**Data section**
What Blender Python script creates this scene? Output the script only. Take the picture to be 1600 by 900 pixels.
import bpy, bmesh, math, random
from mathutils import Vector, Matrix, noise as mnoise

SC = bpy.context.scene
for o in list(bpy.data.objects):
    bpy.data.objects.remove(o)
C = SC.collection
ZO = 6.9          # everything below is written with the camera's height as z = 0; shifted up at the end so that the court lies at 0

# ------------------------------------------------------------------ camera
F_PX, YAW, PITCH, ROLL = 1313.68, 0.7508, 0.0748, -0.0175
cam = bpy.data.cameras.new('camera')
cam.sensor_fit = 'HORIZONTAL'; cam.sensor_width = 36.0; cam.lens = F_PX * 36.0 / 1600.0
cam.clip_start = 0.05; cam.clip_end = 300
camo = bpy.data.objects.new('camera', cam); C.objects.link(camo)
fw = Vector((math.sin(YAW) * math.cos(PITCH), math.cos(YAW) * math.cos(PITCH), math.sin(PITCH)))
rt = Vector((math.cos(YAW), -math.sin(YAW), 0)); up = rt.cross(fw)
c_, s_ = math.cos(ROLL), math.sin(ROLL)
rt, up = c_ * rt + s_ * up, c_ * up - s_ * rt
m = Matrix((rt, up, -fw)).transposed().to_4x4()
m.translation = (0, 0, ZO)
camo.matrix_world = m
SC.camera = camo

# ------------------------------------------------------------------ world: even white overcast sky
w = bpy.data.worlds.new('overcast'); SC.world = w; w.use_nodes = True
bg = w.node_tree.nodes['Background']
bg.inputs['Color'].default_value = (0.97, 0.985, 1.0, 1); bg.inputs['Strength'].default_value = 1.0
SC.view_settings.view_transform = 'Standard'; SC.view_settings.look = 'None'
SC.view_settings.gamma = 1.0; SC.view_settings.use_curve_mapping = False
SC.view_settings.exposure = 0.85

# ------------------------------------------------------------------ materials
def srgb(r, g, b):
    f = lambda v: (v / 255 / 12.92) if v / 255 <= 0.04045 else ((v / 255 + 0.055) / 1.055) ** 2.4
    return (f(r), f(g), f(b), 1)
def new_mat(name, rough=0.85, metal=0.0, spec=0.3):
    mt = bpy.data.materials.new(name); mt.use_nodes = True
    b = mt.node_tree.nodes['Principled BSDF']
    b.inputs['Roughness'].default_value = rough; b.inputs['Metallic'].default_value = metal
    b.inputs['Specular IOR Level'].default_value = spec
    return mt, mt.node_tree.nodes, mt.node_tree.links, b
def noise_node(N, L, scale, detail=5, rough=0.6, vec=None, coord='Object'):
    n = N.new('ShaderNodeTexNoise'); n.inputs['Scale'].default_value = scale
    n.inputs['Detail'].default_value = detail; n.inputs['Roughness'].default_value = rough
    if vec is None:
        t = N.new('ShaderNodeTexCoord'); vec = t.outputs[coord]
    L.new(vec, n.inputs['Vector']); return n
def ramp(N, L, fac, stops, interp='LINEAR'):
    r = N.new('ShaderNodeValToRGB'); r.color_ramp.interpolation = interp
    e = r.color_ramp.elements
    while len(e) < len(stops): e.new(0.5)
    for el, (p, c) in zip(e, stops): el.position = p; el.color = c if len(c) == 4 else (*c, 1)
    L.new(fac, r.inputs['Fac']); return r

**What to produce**
Without changing anything, quote the lines from the top of the data to the line that contains "court lies at 0", including that line.

**Final result**
What Blender Python script creates this scene? Output the script only. Take the picture to be 1600 by 900 pixels.
import bpy, bmesh, math, random
from mathutils import Vector, Matrix, noise as mnoise

SC = bpy.context.scene
for o in list(bpy.data.objects):
    bpy.data.objects.remove(o)
C = SC.collection
ZO = 6.9          # everything below is written with the camera's height as z = 0; shifted up at the end so that the court lies at 0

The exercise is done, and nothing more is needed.